**Record list:**
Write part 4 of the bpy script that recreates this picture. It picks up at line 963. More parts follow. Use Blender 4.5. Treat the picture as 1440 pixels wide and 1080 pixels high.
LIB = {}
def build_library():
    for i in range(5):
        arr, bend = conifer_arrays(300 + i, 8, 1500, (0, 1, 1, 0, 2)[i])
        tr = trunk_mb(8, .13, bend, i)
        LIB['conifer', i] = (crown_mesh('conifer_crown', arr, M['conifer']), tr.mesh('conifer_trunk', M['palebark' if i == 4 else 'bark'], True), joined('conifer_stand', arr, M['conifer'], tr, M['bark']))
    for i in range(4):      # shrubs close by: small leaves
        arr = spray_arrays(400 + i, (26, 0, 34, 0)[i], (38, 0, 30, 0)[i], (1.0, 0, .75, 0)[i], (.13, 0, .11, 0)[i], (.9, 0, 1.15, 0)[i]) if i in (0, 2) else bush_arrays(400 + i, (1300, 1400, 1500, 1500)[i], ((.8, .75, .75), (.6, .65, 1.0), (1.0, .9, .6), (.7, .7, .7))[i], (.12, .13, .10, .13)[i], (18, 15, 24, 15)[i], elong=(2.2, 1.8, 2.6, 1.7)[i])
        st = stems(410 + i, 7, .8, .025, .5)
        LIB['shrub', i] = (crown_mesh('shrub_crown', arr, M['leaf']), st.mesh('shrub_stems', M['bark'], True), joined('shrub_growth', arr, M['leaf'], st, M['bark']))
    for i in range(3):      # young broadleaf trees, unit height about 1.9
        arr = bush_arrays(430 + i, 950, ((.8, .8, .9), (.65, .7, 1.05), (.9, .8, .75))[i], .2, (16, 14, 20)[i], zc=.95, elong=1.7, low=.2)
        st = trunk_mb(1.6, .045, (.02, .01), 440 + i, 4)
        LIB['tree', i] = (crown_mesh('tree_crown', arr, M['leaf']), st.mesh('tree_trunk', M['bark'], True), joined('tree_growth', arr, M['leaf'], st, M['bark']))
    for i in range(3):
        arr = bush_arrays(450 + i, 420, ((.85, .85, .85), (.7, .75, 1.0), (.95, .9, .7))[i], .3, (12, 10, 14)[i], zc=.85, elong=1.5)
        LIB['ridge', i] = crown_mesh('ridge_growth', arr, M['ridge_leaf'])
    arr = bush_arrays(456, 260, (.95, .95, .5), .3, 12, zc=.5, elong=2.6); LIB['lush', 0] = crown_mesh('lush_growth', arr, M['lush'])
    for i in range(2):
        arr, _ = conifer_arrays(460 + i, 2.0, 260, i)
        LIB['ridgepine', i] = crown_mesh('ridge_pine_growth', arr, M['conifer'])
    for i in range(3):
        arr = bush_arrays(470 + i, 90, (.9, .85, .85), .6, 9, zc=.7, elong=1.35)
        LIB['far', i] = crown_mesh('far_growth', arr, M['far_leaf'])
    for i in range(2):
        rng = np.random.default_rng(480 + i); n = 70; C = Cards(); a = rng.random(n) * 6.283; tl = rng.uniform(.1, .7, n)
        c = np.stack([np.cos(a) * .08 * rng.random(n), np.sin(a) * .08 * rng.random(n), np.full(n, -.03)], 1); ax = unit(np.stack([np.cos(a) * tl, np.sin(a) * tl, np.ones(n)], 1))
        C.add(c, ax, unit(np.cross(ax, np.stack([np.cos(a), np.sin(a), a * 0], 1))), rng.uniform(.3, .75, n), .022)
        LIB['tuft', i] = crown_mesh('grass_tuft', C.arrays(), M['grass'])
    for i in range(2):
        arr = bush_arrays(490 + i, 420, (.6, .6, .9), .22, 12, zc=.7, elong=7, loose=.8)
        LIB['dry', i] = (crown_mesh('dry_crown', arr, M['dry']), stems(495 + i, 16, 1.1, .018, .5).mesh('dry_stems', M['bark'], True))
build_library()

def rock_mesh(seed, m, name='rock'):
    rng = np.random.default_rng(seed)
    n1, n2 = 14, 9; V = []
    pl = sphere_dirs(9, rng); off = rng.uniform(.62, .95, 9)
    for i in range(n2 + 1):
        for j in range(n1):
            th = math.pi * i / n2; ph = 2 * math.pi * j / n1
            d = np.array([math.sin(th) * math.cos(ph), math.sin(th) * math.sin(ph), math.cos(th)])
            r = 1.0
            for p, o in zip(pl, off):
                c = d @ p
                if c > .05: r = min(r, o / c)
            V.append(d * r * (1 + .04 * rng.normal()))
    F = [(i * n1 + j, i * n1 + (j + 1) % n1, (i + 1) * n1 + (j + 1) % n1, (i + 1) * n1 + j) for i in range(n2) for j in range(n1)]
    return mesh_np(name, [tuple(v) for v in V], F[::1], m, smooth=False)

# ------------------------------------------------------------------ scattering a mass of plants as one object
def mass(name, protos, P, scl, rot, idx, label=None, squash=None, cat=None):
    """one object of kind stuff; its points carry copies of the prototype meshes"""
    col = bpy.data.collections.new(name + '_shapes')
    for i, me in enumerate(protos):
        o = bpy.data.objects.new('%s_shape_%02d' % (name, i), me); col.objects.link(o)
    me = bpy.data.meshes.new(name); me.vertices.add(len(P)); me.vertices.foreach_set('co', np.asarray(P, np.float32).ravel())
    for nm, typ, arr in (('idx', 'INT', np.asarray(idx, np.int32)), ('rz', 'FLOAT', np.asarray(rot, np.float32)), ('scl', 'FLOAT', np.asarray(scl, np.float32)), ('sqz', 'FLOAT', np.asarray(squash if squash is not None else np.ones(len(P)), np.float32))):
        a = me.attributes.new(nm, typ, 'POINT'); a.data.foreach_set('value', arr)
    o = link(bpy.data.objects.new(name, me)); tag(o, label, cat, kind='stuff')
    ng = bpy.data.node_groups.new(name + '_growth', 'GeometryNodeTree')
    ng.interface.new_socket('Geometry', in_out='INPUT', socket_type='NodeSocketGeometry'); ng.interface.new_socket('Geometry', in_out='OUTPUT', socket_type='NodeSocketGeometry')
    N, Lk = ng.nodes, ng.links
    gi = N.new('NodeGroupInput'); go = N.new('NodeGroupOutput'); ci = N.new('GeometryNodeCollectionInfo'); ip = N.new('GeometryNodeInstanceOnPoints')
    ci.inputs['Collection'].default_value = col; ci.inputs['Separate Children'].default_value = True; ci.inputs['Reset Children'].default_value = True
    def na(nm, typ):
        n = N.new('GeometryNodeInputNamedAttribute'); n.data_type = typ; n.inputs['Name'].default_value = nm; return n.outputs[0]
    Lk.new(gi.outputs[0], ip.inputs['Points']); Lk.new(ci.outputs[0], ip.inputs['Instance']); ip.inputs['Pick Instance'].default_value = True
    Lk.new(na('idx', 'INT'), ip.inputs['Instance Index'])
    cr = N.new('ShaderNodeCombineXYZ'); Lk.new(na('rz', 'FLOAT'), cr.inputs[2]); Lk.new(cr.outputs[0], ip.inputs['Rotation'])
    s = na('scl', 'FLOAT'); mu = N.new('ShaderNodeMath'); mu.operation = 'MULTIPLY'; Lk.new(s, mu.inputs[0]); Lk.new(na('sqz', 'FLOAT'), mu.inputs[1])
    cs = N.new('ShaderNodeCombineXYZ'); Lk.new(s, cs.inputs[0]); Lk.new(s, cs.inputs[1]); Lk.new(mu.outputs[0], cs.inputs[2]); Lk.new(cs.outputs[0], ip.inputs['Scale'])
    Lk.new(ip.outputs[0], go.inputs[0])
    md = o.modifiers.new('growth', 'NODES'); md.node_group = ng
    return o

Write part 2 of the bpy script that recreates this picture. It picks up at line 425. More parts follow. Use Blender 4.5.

**Problem requirements:**
Each record must be repeated exactly as it is.

**Answer for the task:**
Write part 4 of the bpy script that recreates this picture. It picks up at line 963. More parts follow. Use Blender 4.5. Treat the picture as 1440 pixels wide and 1080 pixels high.
LIB = {}
def build_library():
    for i in range(5):
        arr, bend = conifer_arrays(300 + i, 8, 1500, (0, 1, 1, 0, 2)[i])
        tr = trunk_mb(8, .13, bend, i)
        LIB['conifer', i] = (crown_mesh('conifer_crown', arr, M['conifer']), tr.mesh('conifer_trunk', M['palebark' if i == 4 else 'bark'], True), joined('conifer_stand', arr, M['conifer'], tr, M['bark']))
    for i in range(4):      # shrubs close by: small leaves
        arr = spray_arrays(400 + i, (26, 0, 34, 0)[i], (38, 0, 30, 0)[i], (1.0, 0, .75, 0)[i], (.13, 0, .11, 0)[i], (.9, 0, 1.15, 0)[i]) if i in (0, 2) else bush_arrays(400 + i, (1300, 1400, 1500, 1500)[i], ((.8, .75, .75), (.6, .65, 1.0), (1.0, .9, .6), (.7, .7, .7))[i], (.12, .13, .10, .13)[i], (18, 15, 24, 15)[i], elong=(2.2, 1.8, 2.6, 1.7)[i])
        st = stems(410 + i, 7, .8, .025, .5)
        LIB['shrub', i] = (crown_mesh('shrub_crown', arr, M['leaf']), st.mesh('shrub_stems', M['bark'], True), joined('shrub_growth', arr, M['leaf'], st, M['bark']))
    for i in range(3):      # young broadleaf trees, unit height about 1.9
        arr = bush_arrays(430 + i, 950, ((.8, .8, .9), (.65, .7, 1.05), (.9, .8, .75))[i], .2, (16, 14, 20)[i], zc=.95, elong=1.7, low=.2)
        st = trunk_mb(1.6, .045, (.02, .01), 440 + i, 4)
        LIB['tree', i] = (crown_mesh('tree_crown', arr, M['leaf']), st.mesh('tree_trunk', M['bark'], True), joined('tree_growth', arr, M['leaf'], st, M['bark']))
    for i in range(3):
        arr = bush_arrays(450 + i, 420, ((.85, .85, .85), (.7, .75, 1.0), (.95, .9, .7))[i], .3, (12, 10, 14)[i], zc=.85, elong=1.5)
        LIB['ridge', i] = crown_mesh('ridge_growth', arr, M['ridge_leaf'])
    arr = bush_arrays(456, 260, (.95, .95, .5), .3, 12, zc=.5, elong=2.6); LIB['lush', 0] = crown_mesh('lush_growth', arr, M['lush'])
    for i in range(2):
        arr, _ = conifer_arrays(460 + i, 2.0, 260, i)
        LIB['ridgepine', i] = crown_mesh('ridge_pine_growth', arr, M['conifer'])
    for i in range(3):
        arr = bush_arrays(470 + i, 90, (.9, .85, .85), .6, 9, zc=.7, elong=1.35)
        LIB['far', i] = crown_mesh('far_growth', arr, M['far_leaf'])
    for i in range(2):
        rng = np.random.default_rng(480 + i); n = 70; C = Cards(); a = rng.random(n) * 6.283; tl = rng.uniform(.1, .7, n)
        c = np.stack([np.cos(a) * .08 * rng.random(n), np.sin(a) * .08 * rng.random(n), np.full(n, -.03)], 1); ax = unit(np.stack([np.cos(a) * tl, np.sin(a) * tl, np.ones(n)], 1))
        C.add(c, ax, unit(np.cross(ax, np.stack([np.cos(a), np.sin(a), a * 0], 1))), rng.uniform(.3, .75, n), .022)
        LIB['tuft', i] = crown_mesh('grass_tuft', C.arrays(), M['grass'])
    for i in range(2):
        arr = bush_arrays(490 + i, 420, (.6, .6, .9), .22, 12, zc=.7, elong=7, loose=.8)
        LIB['dry', i] = (crown_mesh('dry_crown', arr, M['dry']), stems(495 + i, 16, 1.1, .018, .5).mesh('dry_stems', M['bark'], True))
build_library()

def rock_mesh(seed, m, name='rock'):
    rng = np.random.default_rng(seed)
    n1, n2 = 14, 9; V = []
    pl = sphere_dirs(9, rng); off = rng.uniform(.62, .95, 9)
    for i in range(n2 + 1):
        for j in range(n1):
            th = math.pi * i / n2; ph = 2 * math.pi * j / n1
            d = np.array([math.sin(th) * math.cos(ph), math.sin(th) * math.sin(ph), math.cos(th)])
            r = 1.0
            for p, o in zip(pl, off):
                c = d @ p
                if c > .05: r = min(r, o / c)
            V.append(d * r * (1 + .04 * rng.normal()))
    F = [(i * n1 + j, i * n1 + (j + 1) % n1, (i + 1) * n1 + (j + 1) % n1, (i + 1) * n1 + j) for i in range(n2) for j in range(n1)]
    return mesh_np(name, [tuple(v) for v in V], F[::1], m, smooth=False)

# ------------------------------------------------------------------ scattering a mass of plants as one object
def mass(name, protos, P, scl, rot, idx, label=None, squash=None, cat=None):
    """one object of kind stuff; its points carry copies of the prototype meshes"""
    col = bpy.data.collections.new(name + '_shapes')
    for i, me in enumerate(protos):
        o = bpy.data.objects.new('%s_shape_%02d' % (name, i), me); col.objects.link(o)
    me = bpy.data.meshes.new(name); me.vertices.add(len(P)); me.vertices.foreach_set('co', np.asarray(P, np.float32).ravel())
    for nm, typ, arr in (('idx', 'INT', np.asarray(idx, np.int32)), ('rz', 'FLOAT', np.asarray(rot, np.float32)), ('scl', 'FLOAT', np.asarray(scl, np.float32)), ('sqz', 'FLOAT', np.asarray(squash if squash is not None else np.ones(len(P)), np.float32))):
        a = me.attributes.new(nm, typ, 'POINT'); a.data.foreach_set('value', arr)
    o = link(bpy.data.objects.new(name, me)); tag(o, label, cat, kind='stuff')
    ng = bpy.data.node_groups.new(name + '_growth', 'GeometryNodeTree')
    ng.interface.new_socket('Geometry', in_out='INPUT', socket_type='NodeSocketGeometry'); ng.interface.new_socket('Geometry', in_out='OUTPUT', socket_type='NodeSocketGeometry')
    N, Lk = ng.nodes, ng.links
    gi = N.new('NodeGroupInput'); go = N.new('NodeGroupOutput'); ci = N.new('GeometryNodeCollectionInfo'); ip = N.new('GeometryNodeInstanceOnPoints')
    ci.inputs['Collection'].default_value = col; ci.inputs['Separate Children'].default_value = True; ci.inputs['Reset Children'].default_value = True
    def na(nm, typ):
        n = N.new('GeometryNodeInputNamedAttribute'); n.data_type = typ; n.inputs['Name'].default_value = nm; return n.outputs[0]
    Lk.new(gi.outputs[0], ip.inputs['Points']); Lk.new(ci.outputs[0], ip.inputs['Instance']); ip.inputs['Pick Instance'].default_value = True
    Lk.new(na('idx', 'INT'), ip.inputs['Instance Index'])
    cr = N.new('ShaderNodeCombineXYZ'); Lk.new(na('rz', 'FLOAT'), cr.inputs[2]); Lk.new(cr.outputs[0], ip.inputs['Rotation'])
    s = na('scl', 'FLOAT'); mu = N.new('ShaderNodeMath'); mu.operation = 'MULTIPLY'; Lk.new(s, mu.inputs[0]); Lk.new(na('sqz', 'FLOAT'), mu.inputs[1])
    cs = N.new('ShaderNodeCombineXYZ'); Lk.new(s, cs.inputs[0]); Lk.new(s, cs.inputs[1]); Lk.new(mu.outputs[0], cs.inputs[2]); Lk.new(cs.outputs[0], ip.inputs['Scale'])
    Lk.new(ip.outputs[0], go.inputs[0])
    md = o.modifiers.new('growth', 'NODES'); md.node_group = ng
    return o

Write part 2 of the bpy script that recreates this picture. It picks up at line 425. More parts follow. Use Blender 4.5.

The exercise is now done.